Exercise your ability to focus, recharge, and connect.

Blog Archive

Speechless

I've love words since I first began to understand them. I'm guessing it goes back even further to when I didn't. 

I love reading them. I love writing them. I love hearing others read, speak, sing, whisper, and shout them.  I love to play with them and read between them. I love to watch others stretch and expand them in poems and films. I'm fascinated by how they can be used to tell the truth, to lie, and to blur the line between the two aims. 

I spend a lot of time trying to find the right words to describe experiences and feelings. I hunt them down. I wait for them. I ask them to come be in my show and then make them audition. I evaluate them and try to imagine how they'll be heard. I'm doing it right now. 

But when I first started practicing mindfulness, my relationship to the words in my mind — aka verbal thoughts — was contentious. I considered them to be my opponents. Like most people, I thought the point of meditation was to try not to think. When verbal thoughts were present, I was not. 

Am I thinking? I think I'm thinking. Crap! 

I'm doing it again. Rats!

Start over. Don't think.  

Hey, I think I've got it. I'm not thinking. D'oh!

Try harder. C'mon!

What is relaxing about this? 

I must be the only person who can't do it. 

Would you please stop?

Please?

I give up...

There's a show-stopping problem with this approach: It's completely normal for the mind to think in words. This is true even when you are using an attention-building exercise. Expectations have to be adjusted if you want to stay in the game.  

It turns out that the presence of thoughts is not evidence that you aren't living in the present. It is evidence that you are alive and that you have a functioning nervous system. Inadvertently making an enemy out of our own thinking is one of the most common reasons people abandon the entire potentially life-changing project. 

It's not possible to really escape the present when we are conscious and sober. It's only the content of my thoughts that convey a sense of the past and the future. My attention is focused inward, but I'm still in the present. Where else could I be? Where else could remembering and imagining occur?

It is possible to be mindful even when I am thinking.

Spontaneous time travel is not a real problem. The obstacle is not being familiar with how attention works. It is one of the barriers to feeling more at home in your life just as it is. 

One of my attention-training objectives is to become more familiar with the process of thinking through consistent observation over time.

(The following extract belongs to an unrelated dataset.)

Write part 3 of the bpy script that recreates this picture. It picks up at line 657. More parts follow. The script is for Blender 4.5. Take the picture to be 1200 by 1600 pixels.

This means gradually changing my relationship to my thoughts by trying to listen to the words in my mind as sounds without insisting that they not be there. Sometimes. Just for a few seconds. This simply takes practice. A lot of practice. 

But there are ordinary circumstances that can help inform this alternative way of relating to our thoughts. 

There are times when I'm unable to find the right words. 

There are times when the environment is so loud or distracting that I can't hear myself think. 

There are times when listening to people speak in another language forces me to drop my need to decipher it and to hear the musicality that becomes obvious when I give up. 

There are time when I observe my verbal thoughts spooling out endlessly and other times when I am able to observe the pauses between the sentences, words, and phrases that can be as simultaneously observable and invisible as punctuation. Both situations have something to teach me. 

Instead of approaching these situations as problems to solve, we can use them as opportunities that can help gradually transform our relationship to the verbal side of thinking. 

There can be something almost magical about being able to find and arrange words in ways that improve understanding and even shrink the emotional distance between us. 

There can also be an unspeakable freedom in letting words escape you every now and then. 

  • Listen for commas, periods, and question marks when someone is speaking. Start with situations where the stakes are low (news, commercials, strangers in public) and then extend the exploration into work meetings, engaging movies, and difficult conversations. 
  • Try to notice the end of each verse, chorus, and musical phrases when listening to a song. 
  • When you are rehearsing for a difficult conversation, experiment with dropping the search for the perfect talking points or script and try to feel the emotion in the body fueling the drive to be heard.   

Training your attention by listening closely to words as sounds can enrich your lifelong relationship to the language you rely on to navigate your life. It might even rekindle the wordless wonder that existed before you developed the ability to comprehend words.